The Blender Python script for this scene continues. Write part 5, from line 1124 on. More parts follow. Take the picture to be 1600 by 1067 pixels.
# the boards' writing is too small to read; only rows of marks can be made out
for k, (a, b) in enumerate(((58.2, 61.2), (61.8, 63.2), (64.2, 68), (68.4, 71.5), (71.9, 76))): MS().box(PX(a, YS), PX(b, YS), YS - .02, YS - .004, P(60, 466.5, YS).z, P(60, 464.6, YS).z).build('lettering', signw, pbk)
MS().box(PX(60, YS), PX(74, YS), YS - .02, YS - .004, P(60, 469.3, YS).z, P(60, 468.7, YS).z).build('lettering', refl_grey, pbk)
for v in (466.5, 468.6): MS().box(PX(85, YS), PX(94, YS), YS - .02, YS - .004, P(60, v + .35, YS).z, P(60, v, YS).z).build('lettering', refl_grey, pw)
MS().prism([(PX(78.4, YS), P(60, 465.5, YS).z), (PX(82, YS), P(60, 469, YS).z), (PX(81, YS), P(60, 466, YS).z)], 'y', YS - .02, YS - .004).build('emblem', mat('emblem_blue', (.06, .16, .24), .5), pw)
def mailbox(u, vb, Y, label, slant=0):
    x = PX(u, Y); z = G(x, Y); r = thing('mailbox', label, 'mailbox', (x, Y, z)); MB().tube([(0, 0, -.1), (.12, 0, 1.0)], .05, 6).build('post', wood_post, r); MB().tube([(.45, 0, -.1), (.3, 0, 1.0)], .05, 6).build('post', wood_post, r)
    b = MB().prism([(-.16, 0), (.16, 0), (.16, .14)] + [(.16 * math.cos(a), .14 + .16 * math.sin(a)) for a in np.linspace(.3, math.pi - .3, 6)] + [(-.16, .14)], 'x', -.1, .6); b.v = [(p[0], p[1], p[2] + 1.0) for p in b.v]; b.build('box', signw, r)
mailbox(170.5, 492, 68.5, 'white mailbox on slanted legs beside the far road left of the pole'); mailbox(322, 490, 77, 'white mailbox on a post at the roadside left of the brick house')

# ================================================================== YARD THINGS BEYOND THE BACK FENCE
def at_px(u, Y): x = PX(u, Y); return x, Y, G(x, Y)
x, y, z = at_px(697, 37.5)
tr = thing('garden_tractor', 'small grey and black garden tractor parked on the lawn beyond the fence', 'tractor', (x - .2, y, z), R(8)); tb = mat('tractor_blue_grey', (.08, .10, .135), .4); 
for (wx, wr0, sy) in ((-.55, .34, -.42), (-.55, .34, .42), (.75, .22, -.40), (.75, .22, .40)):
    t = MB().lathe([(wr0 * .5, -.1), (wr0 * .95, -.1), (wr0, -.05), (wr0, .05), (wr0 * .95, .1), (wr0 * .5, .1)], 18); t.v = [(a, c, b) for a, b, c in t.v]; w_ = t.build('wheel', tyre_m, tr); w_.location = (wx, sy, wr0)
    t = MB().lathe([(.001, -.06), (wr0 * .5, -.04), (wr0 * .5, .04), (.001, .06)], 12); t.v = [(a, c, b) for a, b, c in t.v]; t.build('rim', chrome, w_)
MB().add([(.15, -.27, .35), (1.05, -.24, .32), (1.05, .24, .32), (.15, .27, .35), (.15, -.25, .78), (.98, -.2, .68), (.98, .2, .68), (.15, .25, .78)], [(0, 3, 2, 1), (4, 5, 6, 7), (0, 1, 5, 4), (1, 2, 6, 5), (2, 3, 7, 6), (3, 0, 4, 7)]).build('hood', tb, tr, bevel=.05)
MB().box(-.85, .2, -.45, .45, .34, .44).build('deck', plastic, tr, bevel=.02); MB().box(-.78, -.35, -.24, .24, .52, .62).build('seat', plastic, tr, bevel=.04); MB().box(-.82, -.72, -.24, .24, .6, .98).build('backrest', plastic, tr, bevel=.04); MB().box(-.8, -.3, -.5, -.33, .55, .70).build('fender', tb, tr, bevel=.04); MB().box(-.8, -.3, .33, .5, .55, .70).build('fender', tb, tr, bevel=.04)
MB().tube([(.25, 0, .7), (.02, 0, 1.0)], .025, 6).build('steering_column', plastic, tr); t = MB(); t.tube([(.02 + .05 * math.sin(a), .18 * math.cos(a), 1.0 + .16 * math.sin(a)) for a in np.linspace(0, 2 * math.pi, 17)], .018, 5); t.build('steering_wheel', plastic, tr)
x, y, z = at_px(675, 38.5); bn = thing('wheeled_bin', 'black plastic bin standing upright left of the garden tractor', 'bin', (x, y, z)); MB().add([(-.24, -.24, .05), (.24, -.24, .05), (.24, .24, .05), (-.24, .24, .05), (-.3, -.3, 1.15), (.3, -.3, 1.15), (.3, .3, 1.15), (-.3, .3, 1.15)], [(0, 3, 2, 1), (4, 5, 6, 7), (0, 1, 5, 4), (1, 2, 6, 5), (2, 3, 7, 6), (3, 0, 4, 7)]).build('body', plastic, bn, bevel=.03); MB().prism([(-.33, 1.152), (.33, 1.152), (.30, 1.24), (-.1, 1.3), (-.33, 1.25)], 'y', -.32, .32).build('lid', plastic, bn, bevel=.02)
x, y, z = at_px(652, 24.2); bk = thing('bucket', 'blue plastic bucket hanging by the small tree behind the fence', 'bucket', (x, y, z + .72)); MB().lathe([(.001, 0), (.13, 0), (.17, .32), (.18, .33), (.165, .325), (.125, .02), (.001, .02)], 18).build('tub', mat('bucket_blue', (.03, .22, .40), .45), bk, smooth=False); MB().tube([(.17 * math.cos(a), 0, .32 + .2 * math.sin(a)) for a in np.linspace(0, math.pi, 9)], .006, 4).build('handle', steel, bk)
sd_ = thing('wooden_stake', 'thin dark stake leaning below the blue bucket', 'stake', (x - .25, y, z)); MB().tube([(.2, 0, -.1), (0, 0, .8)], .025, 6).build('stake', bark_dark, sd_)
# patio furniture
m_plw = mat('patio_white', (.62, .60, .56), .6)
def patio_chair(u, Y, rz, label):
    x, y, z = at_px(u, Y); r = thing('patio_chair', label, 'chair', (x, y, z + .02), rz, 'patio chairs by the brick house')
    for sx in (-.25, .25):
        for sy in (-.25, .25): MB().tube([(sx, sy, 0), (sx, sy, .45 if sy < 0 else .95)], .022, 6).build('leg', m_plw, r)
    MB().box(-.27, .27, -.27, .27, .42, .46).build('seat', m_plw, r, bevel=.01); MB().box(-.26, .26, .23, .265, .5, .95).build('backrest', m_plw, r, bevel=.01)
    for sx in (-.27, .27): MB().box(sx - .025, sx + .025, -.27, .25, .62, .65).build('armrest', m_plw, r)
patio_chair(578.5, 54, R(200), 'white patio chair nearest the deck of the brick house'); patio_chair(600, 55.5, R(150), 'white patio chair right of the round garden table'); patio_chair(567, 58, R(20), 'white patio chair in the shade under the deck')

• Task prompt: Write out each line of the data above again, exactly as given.

• Complete response:
The Blender Python script for this scene continues. Write part 5, from line 1124 on. More parts follow. Take the picture to be 1600 by 1067 pixels.
# the boards' writing is too small to read; only rows of marks can be made out
for k, (a, b) in enumerate(((58.2, 61.2), (61.8, 63.2), (64.2, 68), (68.4, 71.5), (71.9, 76))): MS().box(PX(a, YS), PX(b, YS), YS - .02, YS - .004, P(60, 466.5, YS).z, P(60, 464.6, YS).z).build('lettering', signw, pbk)
MS().box(PX(60, YS), PX(74, YS), YS - .02, YS - .004, P(60, 469.3, YS).z, P(60, 468.7, YS).z).build('lettering', refl_grey, pbk)
for v in (466.5, 468.6): MS().box(PX(85, YS), PX(94, YS), YS - .02, YS - .004, P(60, v + .35, YS).z, P(60, v, YS).z).build('lettering', refl_grey, pw)
MS().prism([(PX(78.4, YS), P(60, 465.5, YS).z), (PX(82, YS), P(60, 469, YS).z), (PX(81, YS), P(60, 466, YS).z)], 'y', YS - .02, YS - .004).build('emblem', mat('emblem_blue', (.06, .16, .24), .5), pw)
def mailbox(u, vb, Y, label, slant=0):
    x = PX(u, Y); z = G(x, Y); r = thing('mailbox', label, 'mailbox', (x, Y, z)); MB().tube([(0, 0, -.1), (.12, 0, 1.0)], .05, 6).build('post', wood_post, r); MB().tube([(.45, 0, -.1), (.3, 0, 1.0)], .05, 6).build('post', wood_post, r)
    b = MB().prism([(-.16, 0), (.16, 0), (.16, .14)] + [(.16 * math.cos(a), .14 + .16 * math.sin(a)) for a in np.linspace(.3, math.pi - .3, 6)] + [(-.16, .14)], 'x', -.1, .6); b.v = [(p[0], p[1], p[2] + 1.0) for p in b.v]; b.build('box', signw, r)
mailbox(170.5, 492, 68.5, 'white mailbox on slanted legs beside the far road left of the pole'); mailbox(322, 490, 77, 'white mailbox on a post at the roadside left of the brick house')

# ================================================================== YARD THINGS BEYOND THE BACK FENCE
def at_px(u, Y): x = PX(u, Y); return x, Y, G(x, Y)
x, y, z = at_px(697, 37.5)
tr = thing('garden_tractor', 'small grey and black garden tractor parked on the lawn beyond the fence', 'tractor', (x - .2, y, z), R(8)); tb = mat('tractor_blue_grey', (.08, .10, .135), .4); 
for (wx, wr0, sy) in ((-.55, .34, -.42), (-.55, .34, .42), (.75, .22, -.40), (.75, .22, .40)):
    t = MB().lathe([(wr0 * .5, -.1), (wr0 * .95, -.1), (wr0, -.05), (wr0, .05), (wr0 * .95, .1), (wr0 * .5, .1)], 18); t.v = [(a, c, b) for a, b, c in t.v]; w_ = t.build('wheel', tyre_m, tr); w_.location = (wx, sy, wr0)
    t = MB().lathe([(.001, -.06), (wr0 * .5, -.04), (wr0 * .5, .04), (.001, .06)], 12); t.v = [(a, c, b) for a, b, c in t.v]; t.build('rim', chrome, w_)
MB().add([(.15, -.27, .35), (1.05, -.24, .32), (1.05, .24, .32), (.15, .27, .35), (.15, -.25, .78), (.98, -.2, .68), (.98, .2, .68), (.15, .25, .78)], [(0, 3, 2, 1), (4, 5, 6, 7), (0, 1, 5, 4), (1, 2, 6, 5), (2, 3, 7, 6), (3, 0, 4, 7)]).build('hood', tb, tr, bevel=.05)
MB().box(-.85, .2, -.45, .45, .34, .44).build('deck', plastic, tr, bevel=.02); MB().box(-.78, -.35, -.24, .24, .52, .62).build('seat', plastic, tr, bevel=.04); MB().box(-.82, -.72, -.24, .24, .6, .98).build('backrest', plastic, tr, bevel=.04); MB().box(-.8, -.3, -.5, -.33, .55, .70).build('fender', tb, tr, bevel=.04); MB().box(-.8, -.3, .33, .5, .55, .70).build('fender', tb, tr, bevel=.04)
MB().tube([(.25, 0, .7), (.02, 0, 1.0)], .025, 6).build('steering_column', plastic, tr); t = MB(); t.tube([(.02 + .05 * math.sin(a), .18 * math.cos(a), 1.0 + .16 * math.sin(a)) for a in np.linspace(0, 2 * math.pi, 17)], .018, 5); t.build('steering_wheel', plastic, tr)
x, y, z = at_px(675, 38.5); bn = thing('wheeled_bin', 'black plastic bin standing upright left of the garden tractor', 'bin', (x, y, z)); MB().add([(-.24, -.24, .05), (.24, -.24, .05), (.24, .24, .05), (-.24, .24, .05), (-.3, -.3, 1.15), (.3, -.3, 1.15), (.3, .3, 1.15), (-.3, .3, 1.15)], [(0, 3, 2, 1), (4, 5, 6, 7), (0, 1, 5, 4), (1, 2, 6, 5), (2, 3, 7, 6), (3, 0, 4, 7)]).build('body', plastic, bn, bevel=.03); MB().prism([(-.33, 1.152), (.33, 1.152), (.30, 1.24), (-.1, 1.3), (-.33, 1.25)], 'y', -.32, .32).build('lid', plastic, bn, bevel=.02)
x, y, z = at_px(652, 24.2); bk = thing('bucket', 'blue plastic bucket hanging by the small tree behind the fence', 'bucket', (x, y, z + .72)); MB().lathe([(.001, 0), (.13, 0), (.17, .32), (.18, .33), (.165, .325), (.125, .02), (.001, .02)], 18).build('tub', mat('bucket_blue', (.03, .22, .40), .45), bk, smooth=False); MB().tube([(.17 * math.cos(a), 0, .32 + .2 * math.sin(a)) for a in np.linspace(0, math.pi, 9)], .006, 4).build('handle', steel, bk)
sd_ = thing('wooden_stake', 'thin dark stake leaning below the blue bucket', 'stake', (x - .25, y, z)); MB().tube([(.2, 0, -.1), (0, 0, .8)], .025, 6).build('stake', bark_dark, sd_)
# patio furniture
m_plw = mat('patio_white', (.62, .60, .56), .6)
def patio_chair(u, Y, rz, label):
    x, y, z = at_px(u, Y); r = thing('patio_chair', label, 'chair', (x, y, z + .02), rz, 'patio chairs by the brick house')
    for sx in (-.25, .25):
        for sy in (-.25, .25): MB().tube([(sx, sy, 0), (sx, sy, .45 if sy < 0 else .95)], .022, 6).build('leg', m_plw, r)
    MB().box(-.27, .27, -.27, .27, .42, .46).build('seat', m_plw, r, bevel=.01); MB().box(-.26, .26, .23, .265, .5, .95).build('backrest', m_plw, r, bevel=.01)
    for sx in (-.27, .27): MB().box(sx - .025, sx + .025, -.27, .25, .62, .65).build('armrest', m_plw, r)
patio_chair(578.5, 54, R(200), 'white patio chair nearest the deck of the brick house'); patio_chair(600, 55.5, R(150), 'white patio chair right of the round garden table'); patio_chair(567, 58, R(20), 'white patio chair in the shade under the deck')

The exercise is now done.